--- EXTRACTED RECORDS ---

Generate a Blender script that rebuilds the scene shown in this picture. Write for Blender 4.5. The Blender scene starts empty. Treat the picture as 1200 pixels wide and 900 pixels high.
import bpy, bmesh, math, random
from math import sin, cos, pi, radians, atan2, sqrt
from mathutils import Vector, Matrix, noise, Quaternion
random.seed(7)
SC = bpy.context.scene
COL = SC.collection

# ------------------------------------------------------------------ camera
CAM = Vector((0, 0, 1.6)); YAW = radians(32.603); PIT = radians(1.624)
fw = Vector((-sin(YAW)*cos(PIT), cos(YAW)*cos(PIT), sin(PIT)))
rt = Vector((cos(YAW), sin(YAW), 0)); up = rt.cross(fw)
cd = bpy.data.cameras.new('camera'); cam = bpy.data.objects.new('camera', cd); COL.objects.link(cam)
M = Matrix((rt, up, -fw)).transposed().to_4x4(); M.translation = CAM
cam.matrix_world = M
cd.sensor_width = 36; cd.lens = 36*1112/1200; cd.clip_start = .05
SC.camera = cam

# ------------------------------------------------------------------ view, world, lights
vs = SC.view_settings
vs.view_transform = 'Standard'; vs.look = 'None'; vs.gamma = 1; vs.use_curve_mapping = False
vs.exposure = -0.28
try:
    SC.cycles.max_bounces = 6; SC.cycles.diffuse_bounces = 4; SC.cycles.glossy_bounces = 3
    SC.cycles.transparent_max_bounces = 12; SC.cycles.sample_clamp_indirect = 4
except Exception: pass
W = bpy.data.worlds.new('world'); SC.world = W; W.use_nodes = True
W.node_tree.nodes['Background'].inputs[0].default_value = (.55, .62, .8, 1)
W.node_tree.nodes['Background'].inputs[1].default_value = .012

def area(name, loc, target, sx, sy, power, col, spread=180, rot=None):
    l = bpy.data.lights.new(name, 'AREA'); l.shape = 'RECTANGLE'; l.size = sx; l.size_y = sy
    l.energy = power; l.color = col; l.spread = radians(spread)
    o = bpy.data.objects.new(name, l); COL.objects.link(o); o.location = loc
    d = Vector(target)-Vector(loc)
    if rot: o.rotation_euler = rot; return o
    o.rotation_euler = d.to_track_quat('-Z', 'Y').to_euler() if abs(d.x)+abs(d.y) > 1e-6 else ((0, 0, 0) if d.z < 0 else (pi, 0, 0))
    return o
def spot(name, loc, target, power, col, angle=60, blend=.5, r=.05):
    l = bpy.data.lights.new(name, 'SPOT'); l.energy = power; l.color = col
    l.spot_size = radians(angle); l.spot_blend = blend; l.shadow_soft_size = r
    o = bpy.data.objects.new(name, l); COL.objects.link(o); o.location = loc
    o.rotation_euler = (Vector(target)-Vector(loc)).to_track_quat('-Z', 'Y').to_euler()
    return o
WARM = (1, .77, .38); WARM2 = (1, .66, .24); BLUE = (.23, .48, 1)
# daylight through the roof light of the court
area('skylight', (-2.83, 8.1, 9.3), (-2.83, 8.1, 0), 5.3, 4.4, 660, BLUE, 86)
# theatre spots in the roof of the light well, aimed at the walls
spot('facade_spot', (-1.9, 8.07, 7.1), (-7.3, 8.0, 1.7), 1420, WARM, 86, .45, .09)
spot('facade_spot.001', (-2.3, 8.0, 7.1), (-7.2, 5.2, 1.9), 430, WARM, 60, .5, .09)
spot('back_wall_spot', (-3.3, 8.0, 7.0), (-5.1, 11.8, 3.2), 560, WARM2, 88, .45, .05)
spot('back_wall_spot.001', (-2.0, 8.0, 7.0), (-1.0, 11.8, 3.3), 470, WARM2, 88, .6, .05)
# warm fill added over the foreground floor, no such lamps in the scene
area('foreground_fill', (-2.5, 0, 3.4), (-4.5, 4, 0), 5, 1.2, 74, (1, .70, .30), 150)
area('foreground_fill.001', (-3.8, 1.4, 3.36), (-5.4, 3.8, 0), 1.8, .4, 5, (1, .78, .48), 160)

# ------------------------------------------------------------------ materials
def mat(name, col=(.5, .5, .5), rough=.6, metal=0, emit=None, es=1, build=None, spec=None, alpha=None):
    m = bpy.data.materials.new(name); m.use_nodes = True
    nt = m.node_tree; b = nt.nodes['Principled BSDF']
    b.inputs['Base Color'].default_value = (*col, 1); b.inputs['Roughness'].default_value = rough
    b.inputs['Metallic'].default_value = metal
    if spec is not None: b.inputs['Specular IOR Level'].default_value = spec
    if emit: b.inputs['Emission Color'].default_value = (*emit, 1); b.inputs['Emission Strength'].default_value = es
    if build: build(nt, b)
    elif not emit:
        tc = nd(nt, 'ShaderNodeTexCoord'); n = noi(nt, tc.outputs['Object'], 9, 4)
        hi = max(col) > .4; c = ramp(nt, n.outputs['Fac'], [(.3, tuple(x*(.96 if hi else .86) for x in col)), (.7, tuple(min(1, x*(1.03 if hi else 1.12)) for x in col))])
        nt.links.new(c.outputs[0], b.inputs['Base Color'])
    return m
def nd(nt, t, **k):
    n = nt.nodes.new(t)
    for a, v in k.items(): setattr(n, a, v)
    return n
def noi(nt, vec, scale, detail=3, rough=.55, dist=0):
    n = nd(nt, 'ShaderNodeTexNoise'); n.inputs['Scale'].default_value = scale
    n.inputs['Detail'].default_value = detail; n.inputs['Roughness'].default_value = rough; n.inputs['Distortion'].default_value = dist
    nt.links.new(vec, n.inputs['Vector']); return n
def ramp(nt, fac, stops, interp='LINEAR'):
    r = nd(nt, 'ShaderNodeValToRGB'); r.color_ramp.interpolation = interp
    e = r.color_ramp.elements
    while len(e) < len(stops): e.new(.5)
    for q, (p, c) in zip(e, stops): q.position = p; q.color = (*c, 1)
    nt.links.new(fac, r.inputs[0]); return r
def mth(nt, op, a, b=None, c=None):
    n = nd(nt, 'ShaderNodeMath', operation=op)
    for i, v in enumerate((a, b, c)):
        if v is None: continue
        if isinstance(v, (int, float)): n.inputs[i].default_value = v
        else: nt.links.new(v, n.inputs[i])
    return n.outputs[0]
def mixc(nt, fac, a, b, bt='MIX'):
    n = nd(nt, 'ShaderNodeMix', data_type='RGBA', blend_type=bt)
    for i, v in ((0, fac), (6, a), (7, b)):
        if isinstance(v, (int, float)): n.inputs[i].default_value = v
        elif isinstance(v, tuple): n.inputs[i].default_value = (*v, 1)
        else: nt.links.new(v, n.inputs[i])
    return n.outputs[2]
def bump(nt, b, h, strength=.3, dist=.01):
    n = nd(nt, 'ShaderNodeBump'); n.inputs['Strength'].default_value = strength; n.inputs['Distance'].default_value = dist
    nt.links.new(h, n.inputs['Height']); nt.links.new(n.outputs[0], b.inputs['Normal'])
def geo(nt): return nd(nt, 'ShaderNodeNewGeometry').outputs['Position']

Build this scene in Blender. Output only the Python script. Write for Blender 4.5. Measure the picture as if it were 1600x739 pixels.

---

## WHAT IS ASKED
Transcribe all lines as written.

## OUTPUT OF THE EXERCISE
Generate a Blender script that rebuilds the scene shown in this picture. Write for Blender 4.5. The Blender scene starts empty. Treat the picture as 1200 pixels wide and 900 pixels high.
import bpy, bmesh, math, random
from math import sin, cos, pi, radians, atan2, sqrt
from mathutils import Vector, Matrix, noise, Quaternion
random.seed(7)
SC = bpy.context.scene
COL = SC.collection

# ------------------------------------------------------------------ camera
CAM = Vector((0, 0, 1.6)); YAW = radians(32.603); PIT = radians(1.624)
fw = Vector((-sin(YAW)*cos(PIT), cos(YAW)*cos(PIT), sin(PIT)))
rt = Vector((cos(YAW), sin(YAW), 0)); up = rt.cross(fw)
cd = bpy.data.cameras.new('camera'); cam = bpy.data.objects.new('camera', cd); COL.objects.link(cam)
M = Matrix((rt, up, -fw)).transposed().to_4x4(); M.translation = CAM
cam.matrix_world = M
cd.sensor_width = 36; cd.lens = 36*1112/1200; cd.clip_start = .05
SC.camera = cam

# ------------------------------------------------------------------ view, world, lights
vs = SC.view_settings
vs.view_transform = 'Standard'; vs.look = 'None'; vs.gamma = 1; vs.use_curve_mapping = False
vs.exposure = -0.28
try:
    SC.cycles.max_bounces = 6; SC.cycles.diffuse_bounces = 4; SC.cycles.glossy_bounces = 3
    SC.cycles.transparent_max_bounces = 12; SC.cycles.sample_clamp_indirect = 4
except Exception: pass
W = bpy.data.worlds.new('world'); SC.world = W; W.use_nodes = True
W.node_tree.nodes['Background'].inputs[0].default_value = (.55, .62, .8, 1)
W.node_tree.nodes['Background'].inputs[1].default_value = .012

def area(name, loc, target, sx, sy, power, col, spread=180, rot=None):
    l = bpy.data.lights.new(name, 'AREA'); l.shape = 'RECTANGLE'; l.size = sx; l.size_y = sy
    l.energy = power; l.color = col; l.spread = radians(spread)
    o = bpy.data.objects.new(name, l); COL.objects.link(o); o.location = loc
    d = Vector(target)-Vector(loc)
    if rot: o.rotation_euler = rot; return o
    o.rotation_euler = d.to_track_quat('-Z', 'Y').to_euler() if abs(d.x)+abs(d.y) > 1e-6 else ((0, 0, 0) if d.z < 0 else (pi, 0, 0))
    return o
def spot(name, loc, target, power, col, angle=60, blend=.5, r=.05):
    l = bpy.data.lights.new(name, 'SPOT'); l.energy = power; l.color = col
    l.spot_size = radians(angle); l.spot_blend = blend; l.shadow_soft_size = r
    o = bpy.data.objects.new(name, l); COL.objects.link(o); o.location = loc
    o.rotation_euler = (Vector(target)-Vector(loc)).to_track_quat('-Z', 'Y').to_euler()
    return o
WARM = (1, .77, .38); WARM2 = (1, .66, .24); BLUE = (.23, .48, 1)
# daylight through the roof light of the court
area('skylight', (-2.83, 8.1, 9.3), (-2.83, 8.1, 0), 5.3, 4.4, 660, BLUE, 86)
# theatre spots in the roof of the light well, aimed at the walls
spot('facade_spot', (-1.9, 8.07, 7.1), (-7.3, 8.0, 1.7), 1420, WARM, 86, .45, .09)
spot('facade_spot.001', (-2.3, 8.0, 7.1), (-7.2, 5.2, 1.9), 430, WARM, 60, .5, .09)
spot('back_wall_spot', (-3.3, 8.0, 7.0), (-5.1, 11.8, 3.2), 560, WARM2, 88, .45, .05)
spot('back_wall_spot.001', (-2.0, 8.0, 7.0), (-1.0, 11.8, 3.3), 470, WARM2, 88, .6, .05)
# warm fill added over the foreground floor, no such lamps in the scene
area('foreground_fill', (-2.5, 0, 3.4), (-4.5, 4, 0), 5, 1.2, 74, (1, .70, .30), 150)
area('foreground_fill.001', (-3.8, 1.4, 3.36), (-5.4, 3.8, 0), 1.8, .4, 5, (1, .78, .48), 160)

# ------------------------------------------------------------------ materials
def mat(name, col=(.5, .5, .5), rough=.6, metal=0, emit=None, es=1, build=None, spec=None, alpha=None):
    m = bpy.data.materials.new(name); m.use_nodes = True
    nt = m.node_tree; b = nt.nodes['Principled BSDF']
    b.inputs['Base Color'].default_value = (*col, 1); b.inputs['Roughness'].default_value = rough
    b.inputs['Metallic'].default_value = metal
    if spec is not None: b.inputs['Specular IOR Level'].default_value = spec
    if emit: b.inputs['Emission Color'].default_value = (*emit, 1); b.inputs['Emission Strength'].default_value = es
    if build: build(nt, b)
    elif not emit:
        tc = nd(nt, 'ShaderNodeTexCoord'); n = noi(nt, tc.outputs['Object'], 9, 4)
        hi = max(col) > .4; c = ramp(nt, n.outputs['Fac'], [(.3, tuple(x*(.96 if hi else .86) for x in col)), (.7, tuple(min(1, x*(1.03 if hi else 1.12)) for x in col))])
        nt.links.new(c.outputs[0], b.inputs['Base Color'])
    return m
def nd(nt, t, **k):
    n = nt.nodes.new(t)
    for a, v in k.items(): setattr(n, a, v)
    return n
def noi(nt, vec, scale, detail=3, rough=.55, dist=0):
    n = nd(nt, 'ShaderNodeTexNoise'); n.inputs['Scale'].default_value = scale
    n.inputs['Detail'].default_value = detail; n.inputs['Roughness'].default_value = rough; n.inputs['Distortion'].default_value = dist
    nt.links.new(vec, n.inputs['Vector']); return n
def ramp(nt, fac, stops, interp='LINEAR'):
    r = nd(nt, 'ShaderNodeValToRGB'); r.color_ramp.interpolation = interp
    e = r.color_ramp.elements
    while len(e) < len(stops): e.new(.5)
    for q, (p, c) in zip(e, stops): q.position = p; q.color = (*c, 1)
    nt.links.new(fac, r.inputs[0]); return r
def mth(nt, op, a, b=None, c=None):
    n = nd(nt, 'ShaderNodeMath', operation=op)
    for i, v in enumerate((a, b, c)):
        if v is None: continue
        if isinstance(v, (int, float)): n.inputs[i].default_value = v
        else: nt.links.new(v, n.inputs[i])
    return n.outputs[0]
def mixc(nt, fac, a, b, bt='MIX'):
    n = nd(nt, 'ShaderNodeMix', data_type='RGBA', blend_type=bt)
    for i, v in ((0, fac), (6, a), (7, b)):
        if isinstance(v, (int, float)): n.inputs[i].default_value = v
        elif isinstance(v, tuple): n.inputs[i].default_value = (*v, 1)
        else: nt.links.new(v, n.inputs[i])
    return n.outputs[2]
def bump(nt, b, h, strength=.3, dist=.01):
    n = nd(nt, 'ShaderNodeBump'); n.inputs['Strength'].default_value = strength; n.inputs['Distance'].default_value = dist
    nt.links.new(h, n.inputs['Height']); nt.links.new(n.outputs[0], b.inputs['Normal'])
def geo(nt): return nd(nt, 'ShaderNodeNewGeometry').outputs['Position']

Build this scene in Blender. Output only the Python script. Write for Blender 4.5. Measure the picture as if it were 1600x739 pixels.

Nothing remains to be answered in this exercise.